Turkey's media watchdog warns Spotify to 'regulate content' in line with broadcasting law

The president of Turkey's media watchdog RTÜK has warned Spotify to “regulate its content” in line with the broadcasting law as it confirmed that the online music stream giant was granted a license to operate in the country for a period of 10 years.

RTÜK president Ebubekir Şahin is seen in the inset photo.

Duvar English

Turkey's Radio and Television Supreme Council (RTÜK) has said that Spotify has to “regulate its content” in line with Law 6112 on the Establishment of Radio and Television Enterprises, as it confirmed that a license was granted to the online music stream giant.
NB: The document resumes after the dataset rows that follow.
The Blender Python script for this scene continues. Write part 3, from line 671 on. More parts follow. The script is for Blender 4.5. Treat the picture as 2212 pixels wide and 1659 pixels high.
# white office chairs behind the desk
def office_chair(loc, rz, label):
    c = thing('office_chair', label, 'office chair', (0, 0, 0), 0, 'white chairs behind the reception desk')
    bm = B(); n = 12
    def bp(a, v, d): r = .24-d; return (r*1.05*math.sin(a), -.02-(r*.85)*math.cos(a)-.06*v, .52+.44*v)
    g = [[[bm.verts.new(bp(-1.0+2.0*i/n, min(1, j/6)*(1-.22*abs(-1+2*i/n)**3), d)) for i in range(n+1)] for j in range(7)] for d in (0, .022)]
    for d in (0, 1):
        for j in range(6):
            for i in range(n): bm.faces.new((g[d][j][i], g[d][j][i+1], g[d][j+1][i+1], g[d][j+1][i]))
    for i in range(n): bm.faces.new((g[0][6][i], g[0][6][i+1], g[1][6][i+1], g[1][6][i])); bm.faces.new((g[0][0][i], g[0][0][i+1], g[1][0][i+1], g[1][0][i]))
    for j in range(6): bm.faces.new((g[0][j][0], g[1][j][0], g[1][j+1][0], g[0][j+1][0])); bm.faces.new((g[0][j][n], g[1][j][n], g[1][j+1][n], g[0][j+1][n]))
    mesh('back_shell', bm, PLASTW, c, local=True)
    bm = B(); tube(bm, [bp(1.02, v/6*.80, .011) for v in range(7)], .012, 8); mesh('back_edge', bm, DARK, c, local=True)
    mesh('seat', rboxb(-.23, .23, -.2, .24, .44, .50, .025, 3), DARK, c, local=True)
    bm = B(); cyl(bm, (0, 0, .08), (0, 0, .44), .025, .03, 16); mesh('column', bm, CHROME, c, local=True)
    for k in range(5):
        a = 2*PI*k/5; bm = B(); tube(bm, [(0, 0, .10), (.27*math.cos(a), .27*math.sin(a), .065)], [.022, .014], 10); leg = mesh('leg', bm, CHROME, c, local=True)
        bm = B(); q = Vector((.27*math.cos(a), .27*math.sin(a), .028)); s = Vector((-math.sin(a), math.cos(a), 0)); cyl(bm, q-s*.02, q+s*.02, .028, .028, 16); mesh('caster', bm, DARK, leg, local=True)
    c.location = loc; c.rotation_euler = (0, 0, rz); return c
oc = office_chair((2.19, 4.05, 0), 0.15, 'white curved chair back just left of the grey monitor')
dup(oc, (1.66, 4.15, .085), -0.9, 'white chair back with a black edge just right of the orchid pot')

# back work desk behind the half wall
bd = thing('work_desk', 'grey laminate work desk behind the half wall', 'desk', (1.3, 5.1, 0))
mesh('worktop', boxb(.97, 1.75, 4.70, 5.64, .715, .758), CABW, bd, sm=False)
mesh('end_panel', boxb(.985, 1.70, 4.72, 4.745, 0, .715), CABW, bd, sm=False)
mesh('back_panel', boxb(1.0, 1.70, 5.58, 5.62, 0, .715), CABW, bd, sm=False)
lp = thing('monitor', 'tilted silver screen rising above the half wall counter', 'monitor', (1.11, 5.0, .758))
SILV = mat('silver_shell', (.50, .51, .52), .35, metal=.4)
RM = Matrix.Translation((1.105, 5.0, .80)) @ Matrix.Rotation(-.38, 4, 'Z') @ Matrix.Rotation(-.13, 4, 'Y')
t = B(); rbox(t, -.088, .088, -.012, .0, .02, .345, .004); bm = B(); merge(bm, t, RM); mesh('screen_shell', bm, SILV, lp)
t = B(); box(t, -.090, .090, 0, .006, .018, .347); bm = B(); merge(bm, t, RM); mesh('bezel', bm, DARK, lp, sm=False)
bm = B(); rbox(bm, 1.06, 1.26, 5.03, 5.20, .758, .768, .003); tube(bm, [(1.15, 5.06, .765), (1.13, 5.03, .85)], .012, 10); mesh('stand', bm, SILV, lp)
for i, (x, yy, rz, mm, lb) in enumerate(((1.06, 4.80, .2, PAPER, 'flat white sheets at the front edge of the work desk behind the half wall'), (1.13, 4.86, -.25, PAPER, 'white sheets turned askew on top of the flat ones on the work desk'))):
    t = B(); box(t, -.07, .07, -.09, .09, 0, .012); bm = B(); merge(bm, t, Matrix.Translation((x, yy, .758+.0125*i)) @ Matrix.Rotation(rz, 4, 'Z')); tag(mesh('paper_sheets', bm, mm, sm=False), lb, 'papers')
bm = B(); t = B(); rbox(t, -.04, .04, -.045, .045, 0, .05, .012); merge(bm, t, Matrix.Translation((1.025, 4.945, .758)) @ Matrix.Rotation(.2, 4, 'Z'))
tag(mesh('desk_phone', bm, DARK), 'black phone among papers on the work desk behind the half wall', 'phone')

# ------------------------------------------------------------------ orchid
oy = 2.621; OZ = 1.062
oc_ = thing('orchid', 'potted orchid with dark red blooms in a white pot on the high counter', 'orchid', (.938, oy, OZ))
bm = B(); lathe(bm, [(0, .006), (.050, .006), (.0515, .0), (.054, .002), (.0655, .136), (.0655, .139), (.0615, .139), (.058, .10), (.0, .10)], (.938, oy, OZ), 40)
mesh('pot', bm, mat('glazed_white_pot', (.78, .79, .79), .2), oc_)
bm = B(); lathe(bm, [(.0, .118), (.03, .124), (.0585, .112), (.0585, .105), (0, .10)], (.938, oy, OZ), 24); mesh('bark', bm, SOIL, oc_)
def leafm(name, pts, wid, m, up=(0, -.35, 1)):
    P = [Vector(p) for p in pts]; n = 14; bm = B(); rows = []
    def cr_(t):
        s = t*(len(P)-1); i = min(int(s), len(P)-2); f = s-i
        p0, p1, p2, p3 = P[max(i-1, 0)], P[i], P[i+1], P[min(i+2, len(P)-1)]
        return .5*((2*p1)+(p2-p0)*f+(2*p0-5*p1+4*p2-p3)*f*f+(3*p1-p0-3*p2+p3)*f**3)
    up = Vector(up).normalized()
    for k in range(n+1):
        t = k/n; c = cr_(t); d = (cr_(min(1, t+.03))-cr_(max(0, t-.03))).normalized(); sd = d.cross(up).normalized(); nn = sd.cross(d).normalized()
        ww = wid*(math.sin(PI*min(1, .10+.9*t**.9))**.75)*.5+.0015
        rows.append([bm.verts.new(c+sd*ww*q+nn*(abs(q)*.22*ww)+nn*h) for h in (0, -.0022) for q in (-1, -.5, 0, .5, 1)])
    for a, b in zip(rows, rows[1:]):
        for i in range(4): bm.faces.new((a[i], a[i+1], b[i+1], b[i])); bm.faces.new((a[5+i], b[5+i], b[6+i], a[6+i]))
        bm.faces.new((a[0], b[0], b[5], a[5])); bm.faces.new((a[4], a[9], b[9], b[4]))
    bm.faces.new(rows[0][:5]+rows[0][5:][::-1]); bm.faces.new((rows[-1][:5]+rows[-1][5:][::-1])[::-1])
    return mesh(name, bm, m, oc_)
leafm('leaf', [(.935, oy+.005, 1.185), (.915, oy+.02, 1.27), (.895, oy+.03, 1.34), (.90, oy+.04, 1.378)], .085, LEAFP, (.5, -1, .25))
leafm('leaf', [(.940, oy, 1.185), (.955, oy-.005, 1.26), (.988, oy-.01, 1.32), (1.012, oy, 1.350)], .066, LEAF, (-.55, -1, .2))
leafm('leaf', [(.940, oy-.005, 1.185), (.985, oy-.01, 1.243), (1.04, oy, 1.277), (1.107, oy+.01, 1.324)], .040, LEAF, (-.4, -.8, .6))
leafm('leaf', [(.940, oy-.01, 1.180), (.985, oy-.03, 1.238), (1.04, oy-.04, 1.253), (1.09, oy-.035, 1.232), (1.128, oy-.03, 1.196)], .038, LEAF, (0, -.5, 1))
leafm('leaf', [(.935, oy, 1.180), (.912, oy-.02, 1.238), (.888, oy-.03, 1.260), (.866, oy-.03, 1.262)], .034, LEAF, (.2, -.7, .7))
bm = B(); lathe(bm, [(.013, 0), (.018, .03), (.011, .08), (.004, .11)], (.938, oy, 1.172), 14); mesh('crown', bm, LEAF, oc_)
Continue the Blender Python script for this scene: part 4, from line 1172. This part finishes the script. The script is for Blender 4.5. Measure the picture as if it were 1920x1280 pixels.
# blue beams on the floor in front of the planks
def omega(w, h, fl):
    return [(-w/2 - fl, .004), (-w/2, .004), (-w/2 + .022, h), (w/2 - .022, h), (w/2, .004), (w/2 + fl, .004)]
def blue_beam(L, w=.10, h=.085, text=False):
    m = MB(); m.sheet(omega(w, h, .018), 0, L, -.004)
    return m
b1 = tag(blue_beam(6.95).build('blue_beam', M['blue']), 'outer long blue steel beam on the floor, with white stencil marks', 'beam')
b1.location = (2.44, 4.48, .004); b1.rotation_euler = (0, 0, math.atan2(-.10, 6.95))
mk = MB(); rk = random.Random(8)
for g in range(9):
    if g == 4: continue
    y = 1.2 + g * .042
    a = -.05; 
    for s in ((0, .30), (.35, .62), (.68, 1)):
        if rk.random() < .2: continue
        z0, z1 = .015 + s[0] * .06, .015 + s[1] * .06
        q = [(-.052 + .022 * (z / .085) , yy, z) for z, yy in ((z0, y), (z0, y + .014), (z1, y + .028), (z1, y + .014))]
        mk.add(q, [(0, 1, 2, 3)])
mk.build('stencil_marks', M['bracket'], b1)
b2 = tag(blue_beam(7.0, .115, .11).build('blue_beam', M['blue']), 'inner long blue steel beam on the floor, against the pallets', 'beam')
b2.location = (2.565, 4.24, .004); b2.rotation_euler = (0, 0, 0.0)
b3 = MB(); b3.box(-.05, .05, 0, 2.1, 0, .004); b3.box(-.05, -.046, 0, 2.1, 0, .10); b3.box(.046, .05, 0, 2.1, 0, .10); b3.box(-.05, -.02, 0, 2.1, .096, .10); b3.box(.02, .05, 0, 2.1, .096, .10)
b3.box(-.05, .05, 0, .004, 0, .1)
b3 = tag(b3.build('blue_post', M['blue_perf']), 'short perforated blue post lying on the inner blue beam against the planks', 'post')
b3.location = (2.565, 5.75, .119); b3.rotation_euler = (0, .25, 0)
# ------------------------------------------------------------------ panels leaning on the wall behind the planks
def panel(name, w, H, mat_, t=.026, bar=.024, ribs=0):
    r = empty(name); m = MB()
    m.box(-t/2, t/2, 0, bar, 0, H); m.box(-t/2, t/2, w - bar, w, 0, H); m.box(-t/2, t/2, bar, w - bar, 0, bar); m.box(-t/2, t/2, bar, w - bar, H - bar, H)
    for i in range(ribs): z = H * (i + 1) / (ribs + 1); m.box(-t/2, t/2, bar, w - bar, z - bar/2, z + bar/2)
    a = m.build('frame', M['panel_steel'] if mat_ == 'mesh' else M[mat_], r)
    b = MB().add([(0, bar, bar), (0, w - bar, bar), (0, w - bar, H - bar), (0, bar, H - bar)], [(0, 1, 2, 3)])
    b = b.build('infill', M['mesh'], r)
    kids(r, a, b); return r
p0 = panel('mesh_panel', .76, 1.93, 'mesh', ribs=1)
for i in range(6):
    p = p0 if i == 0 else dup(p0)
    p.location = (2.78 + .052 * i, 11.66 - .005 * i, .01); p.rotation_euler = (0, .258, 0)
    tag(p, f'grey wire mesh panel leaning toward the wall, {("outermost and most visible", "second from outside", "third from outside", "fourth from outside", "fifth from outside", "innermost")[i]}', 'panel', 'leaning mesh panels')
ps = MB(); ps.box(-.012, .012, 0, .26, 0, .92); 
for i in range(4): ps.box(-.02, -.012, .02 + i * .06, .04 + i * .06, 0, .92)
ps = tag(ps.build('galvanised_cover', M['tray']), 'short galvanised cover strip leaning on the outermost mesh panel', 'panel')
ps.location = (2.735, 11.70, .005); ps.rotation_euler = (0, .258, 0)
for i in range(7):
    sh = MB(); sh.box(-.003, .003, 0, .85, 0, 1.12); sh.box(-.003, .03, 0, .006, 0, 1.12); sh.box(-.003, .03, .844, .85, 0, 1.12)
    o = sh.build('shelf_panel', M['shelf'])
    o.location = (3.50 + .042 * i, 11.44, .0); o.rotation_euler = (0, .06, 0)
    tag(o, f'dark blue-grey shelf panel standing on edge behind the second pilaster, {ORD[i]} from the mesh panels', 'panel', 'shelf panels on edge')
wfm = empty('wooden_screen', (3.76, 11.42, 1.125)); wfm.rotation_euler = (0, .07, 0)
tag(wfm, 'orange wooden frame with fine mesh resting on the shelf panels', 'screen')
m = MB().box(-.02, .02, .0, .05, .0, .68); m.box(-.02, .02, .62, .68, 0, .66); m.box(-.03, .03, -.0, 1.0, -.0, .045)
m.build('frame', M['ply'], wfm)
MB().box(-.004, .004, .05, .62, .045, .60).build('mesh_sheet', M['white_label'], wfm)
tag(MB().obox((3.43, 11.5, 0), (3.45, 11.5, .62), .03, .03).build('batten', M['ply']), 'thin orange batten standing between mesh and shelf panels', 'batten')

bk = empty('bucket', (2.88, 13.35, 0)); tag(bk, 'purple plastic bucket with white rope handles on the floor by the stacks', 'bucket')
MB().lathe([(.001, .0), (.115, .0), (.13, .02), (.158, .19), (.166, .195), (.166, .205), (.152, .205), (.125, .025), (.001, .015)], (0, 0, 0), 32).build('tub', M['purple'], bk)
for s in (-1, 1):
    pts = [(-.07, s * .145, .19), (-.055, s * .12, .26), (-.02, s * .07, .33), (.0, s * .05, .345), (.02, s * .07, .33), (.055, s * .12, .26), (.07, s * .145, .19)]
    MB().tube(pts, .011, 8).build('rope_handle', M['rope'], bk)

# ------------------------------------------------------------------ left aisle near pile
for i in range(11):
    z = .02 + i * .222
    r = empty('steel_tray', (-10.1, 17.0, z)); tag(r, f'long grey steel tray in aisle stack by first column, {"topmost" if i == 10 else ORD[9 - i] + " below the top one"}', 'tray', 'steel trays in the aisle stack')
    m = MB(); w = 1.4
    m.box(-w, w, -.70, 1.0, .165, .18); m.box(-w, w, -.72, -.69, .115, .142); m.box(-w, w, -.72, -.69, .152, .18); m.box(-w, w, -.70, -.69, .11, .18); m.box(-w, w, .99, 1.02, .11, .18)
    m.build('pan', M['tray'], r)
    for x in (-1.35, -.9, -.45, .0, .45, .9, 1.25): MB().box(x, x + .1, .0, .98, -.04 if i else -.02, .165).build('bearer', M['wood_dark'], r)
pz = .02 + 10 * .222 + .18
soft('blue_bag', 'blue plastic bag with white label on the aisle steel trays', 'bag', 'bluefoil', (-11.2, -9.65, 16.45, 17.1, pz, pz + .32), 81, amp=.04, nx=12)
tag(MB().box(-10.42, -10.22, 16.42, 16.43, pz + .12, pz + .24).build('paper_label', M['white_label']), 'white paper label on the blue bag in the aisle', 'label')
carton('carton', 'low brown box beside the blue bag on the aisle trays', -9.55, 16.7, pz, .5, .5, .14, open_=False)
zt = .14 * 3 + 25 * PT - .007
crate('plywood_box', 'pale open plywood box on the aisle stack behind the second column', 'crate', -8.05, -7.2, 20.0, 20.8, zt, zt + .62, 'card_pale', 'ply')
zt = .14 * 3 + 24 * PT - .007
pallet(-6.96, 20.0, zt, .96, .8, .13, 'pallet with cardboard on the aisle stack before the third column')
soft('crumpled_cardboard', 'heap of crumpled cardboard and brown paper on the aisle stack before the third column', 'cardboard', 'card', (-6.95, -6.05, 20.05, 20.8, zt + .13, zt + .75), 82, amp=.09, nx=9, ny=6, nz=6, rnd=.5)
“With this granted license, this platform has to regulate its content in line with our laws," RTÜK president Ebubekir Şahin told pro-government newspaper Sabah on May 7.

“Now it [Spotify] will be able to operate in our country for a period of 10 years in a legal way. Spotify has to now comply with the broadcasting principles indicated explicitly in the law numbered 6112. If they do broadcasting outside this, we will do what is necessary as the RTÜK,” Şahin said.

In line with Law 6112, RTÜK licenses television channels, radio stations, and video-on-demand content in addition to monitoring their content.

In October, Spotify initiated an application to obtain an operating license in Turkey in line with the country's media watchdog's orders.

The application came after RTÜK released a statement on Oct. 12, 2020, giving Spotify 72 hours to make the application, saying it will apply for an access ban if they don't do so.

Digital platforms are under the authority of RTÜK as part of a regulation that passed on Aug. 1, 2019. Broadcasting corporations can't operate without getting licenses from RTÜK as part of the amendment.

Streaming platforms, such as Netflix, BluTV and Puhutv are also under the watchdog's authority.

As part of the regulations, the companies are forced to remove the content found inappropriate by RTÜK.